Когда нас поглощает Монада, и мы в неё вхо­дим, мы в этом заинтересованы. Она нас вбирает, а мы Ею становимся. Она повышает наше сознание до Себя, поглощая нас как пищу, но Она делает нас Собой, и мы обретаем общность с Нею. Страж Порога расплачивается по-другому: он никого не поднимает, но опускает тем, что в течение воплощения удовлетворяет наше тщеславие, а в конце, будьте добры — поглощайтесь за это пусто­той и смертью.

Многие научились втягивать энергии в себя, как в «драгоценность», и сверху, и снизу, с полным ощуще­нием собственного права вобрать массу усилий, направ­ленных в их сторону. Какую помощь, например, оказал Саша родителям? Какую — женщинам, с которыми был близок? Нет, он «драгоценностью» являлся к ним. Эдакий венец творения!

Саша нередко зорко следит, благодарны ли ему лично, тщеславят ли... Так как ему больше всего на свете хочется быть «драгоценной» шкуркой, и он давно уловил, что это легче всего удаётся, если опереться о нижнее, то он окружал себя Евами. Так что дело не в том, что Ев много, а Марии нет, а в том, что он сам Еву выбирает. В этом случае в течение нескольких десятков лет его бу­дут ценить как творца, будут холить как личность, как са­мость. Он забудет о том, что мог бы быть руками Богоро­дицы, руками Буддхиальной Матери. Но это его выбор.

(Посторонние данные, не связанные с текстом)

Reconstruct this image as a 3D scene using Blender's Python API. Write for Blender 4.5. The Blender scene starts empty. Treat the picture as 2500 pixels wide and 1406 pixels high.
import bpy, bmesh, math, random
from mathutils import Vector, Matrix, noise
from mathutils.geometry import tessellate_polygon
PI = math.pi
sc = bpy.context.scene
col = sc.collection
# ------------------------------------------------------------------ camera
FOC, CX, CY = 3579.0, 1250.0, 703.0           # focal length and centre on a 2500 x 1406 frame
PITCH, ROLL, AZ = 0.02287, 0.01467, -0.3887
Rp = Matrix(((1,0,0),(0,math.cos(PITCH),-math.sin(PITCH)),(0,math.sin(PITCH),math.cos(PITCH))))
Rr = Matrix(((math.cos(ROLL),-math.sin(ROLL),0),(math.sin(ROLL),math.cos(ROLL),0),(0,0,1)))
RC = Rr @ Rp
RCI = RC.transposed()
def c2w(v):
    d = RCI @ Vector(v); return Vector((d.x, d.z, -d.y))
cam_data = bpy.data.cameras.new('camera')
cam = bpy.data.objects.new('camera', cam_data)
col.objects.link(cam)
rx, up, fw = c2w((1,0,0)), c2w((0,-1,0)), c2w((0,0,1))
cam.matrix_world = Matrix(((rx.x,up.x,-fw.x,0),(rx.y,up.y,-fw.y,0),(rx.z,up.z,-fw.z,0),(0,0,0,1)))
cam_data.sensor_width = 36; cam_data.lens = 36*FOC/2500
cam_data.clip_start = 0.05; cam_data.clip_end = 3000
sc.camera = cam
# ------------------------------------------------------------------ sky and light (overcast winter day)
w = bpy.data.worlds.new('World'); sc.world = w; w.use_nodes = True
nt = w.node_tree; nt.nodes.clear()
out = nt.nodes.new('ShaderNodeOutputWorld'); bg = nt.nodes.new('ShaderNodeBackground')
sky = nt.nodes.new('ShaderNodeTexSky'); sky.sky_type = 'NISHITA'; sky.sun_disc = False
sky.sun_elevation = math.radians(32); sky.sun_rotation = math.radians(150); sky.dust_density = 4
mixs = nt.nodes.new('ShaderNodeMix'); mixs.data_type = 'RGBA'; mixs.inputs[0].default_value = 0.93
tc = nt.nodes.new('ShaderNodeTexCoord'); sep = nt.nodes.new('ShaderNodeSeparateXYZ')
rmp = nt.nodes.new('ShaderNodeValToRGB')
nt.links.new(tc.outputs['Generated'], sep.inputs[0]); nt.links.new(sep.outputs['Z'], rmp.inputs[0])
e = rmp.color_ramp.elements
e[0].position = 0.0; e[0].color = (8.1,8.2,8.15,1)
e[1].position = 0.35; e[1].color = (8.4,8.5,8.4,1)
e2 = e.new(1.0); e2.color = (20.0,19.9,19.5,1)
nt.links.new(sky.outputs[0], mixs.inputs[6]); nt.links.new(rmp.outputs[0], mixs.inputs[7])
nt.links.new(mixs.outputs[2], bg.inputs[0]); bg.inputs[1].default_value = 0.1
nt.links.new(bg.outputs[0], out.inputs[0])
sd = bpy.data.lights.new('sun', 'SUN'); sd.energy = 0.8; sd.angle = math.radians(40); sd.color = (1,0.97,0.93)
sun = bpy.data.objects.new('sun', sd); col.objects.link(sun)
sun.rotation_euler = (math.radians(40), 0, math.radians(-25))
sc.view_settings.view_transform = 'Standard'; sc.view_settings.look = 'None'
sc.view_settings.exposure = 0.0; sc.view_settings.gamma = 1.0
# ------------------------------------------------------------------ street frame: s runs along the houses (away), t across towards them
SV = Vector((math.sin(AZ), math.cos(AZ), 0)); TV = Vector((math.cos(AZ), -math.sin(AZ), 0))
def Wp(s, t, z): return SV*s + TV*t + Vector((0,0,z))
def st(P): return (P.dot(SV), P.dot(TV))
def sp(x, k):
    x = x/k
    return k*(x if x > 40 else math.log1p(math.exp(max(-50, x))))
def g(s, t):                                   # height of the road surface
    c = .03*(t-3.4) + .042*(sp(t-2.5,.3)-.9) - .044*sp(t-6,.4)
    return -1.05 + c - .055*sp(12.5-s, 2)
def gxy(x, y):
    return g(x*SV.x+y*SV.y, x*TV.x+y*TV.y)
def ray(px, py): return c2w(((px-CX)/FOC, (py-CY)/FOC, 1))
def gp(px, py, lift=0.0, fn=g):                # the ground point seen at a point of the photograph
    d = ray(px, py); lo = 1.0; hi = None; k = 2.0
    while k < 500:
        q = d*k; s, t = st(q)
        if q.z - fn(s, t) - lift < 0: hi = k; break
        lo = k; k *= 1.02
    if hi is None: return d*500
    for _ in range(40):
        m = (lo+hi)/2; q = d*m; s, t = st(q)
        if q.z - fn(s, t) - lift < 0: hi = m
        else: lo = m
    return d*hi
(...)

Он начинает с себя, как «драгоценности», продолжа­ет браком с Евой, а кончает раковым заболеванием само­сти. В сказках подобного молодца опаивают, он идёт не в ту сторону и забывает о Марье-царевне (своей Душе), пока враги не кладут её в гроб (пусть даже хрустальный). Враг в этом случае — образ себя, драгоценная шкурка. Навер­ное, именно её держит в руке дьявол в картине Буонаротти «Страшный суд» в виде хламиды Монады.